M. Any payment of a development fee by a payor shall not be deemed to have waived the standing or rights of the payor to later challenge or protest the payment as being invalid and not required.
N. A municipality may not recover the public infrastructure system costs as a development fee by way of connection fees, hook-up fees or other fees in any manner that results in charges beyond the public infrastructure system cost that the development fee already collected. Any connection fees, hook-up fees or any other fees charged by a municipality as related to the cost of capital improvements necessary to increase or expand the functional service capacity of public infrastructure systems shall be determined relative to the functional service capacity actually being provided or made available to the fee payor, and any amounts in excess thereof shall be considered development fees and may only be applied if put forth in accordance with this section. Nothing herein shall prevent a municipality to separately impose and collect connection fees, hook-up fees or any other fees that are reasonably related in character and amount charged to the costs of regulation of the activities for which the fees were enacted or enforcement of municipal health or safety codes.

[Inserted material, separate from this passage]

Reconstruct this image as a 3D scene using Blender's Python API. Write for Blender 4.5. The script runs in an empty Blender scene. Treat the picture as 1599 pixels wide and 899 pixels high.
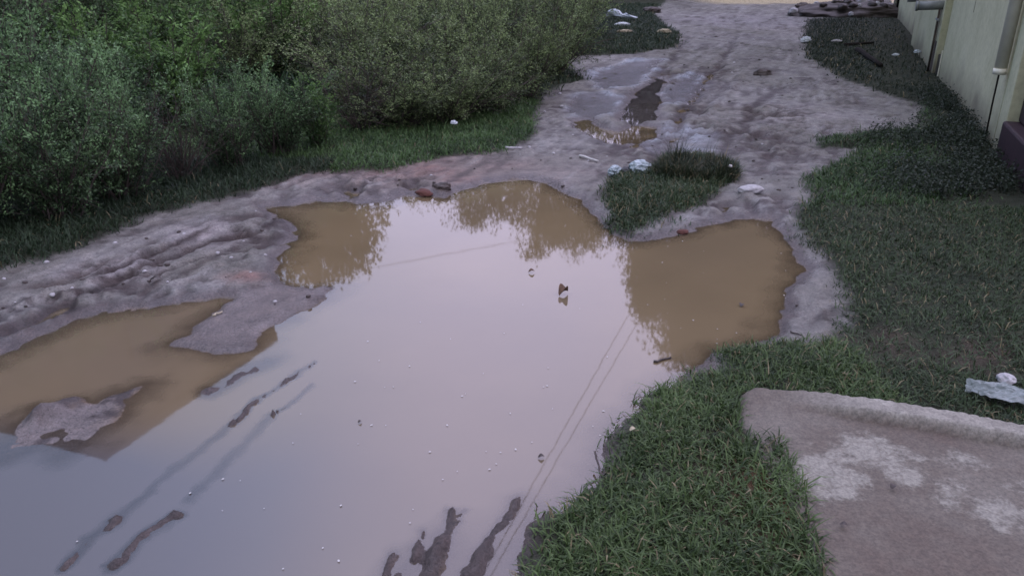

O. This section shall not prohibit municipalities from self-funding capital improvements by use of pay-back agreements utilizing recoupment districts or lease-purchase agreements in order to finance improvements to public infrastructure systems, by borrowing or on a cash basis, so long as such procedures are utilized in a manner that is consistent with the requirements of this section to the extent such procedures pertain to development fees. Nothing in this section shall limit, regulate, or prohibit a municipality from investing public resources in public infrastructure systems in anticipation of development, recovering those public resources through proportional reimbursement payments equal to the total cost of the public investment in those public infrastructure systems, and subsequently expending the proceeds from those reimbursement payments for any purpose determined by the jurisdiction.
Added by Laws 2011, c. 205, § 1, eff. Nov. 1, 2011.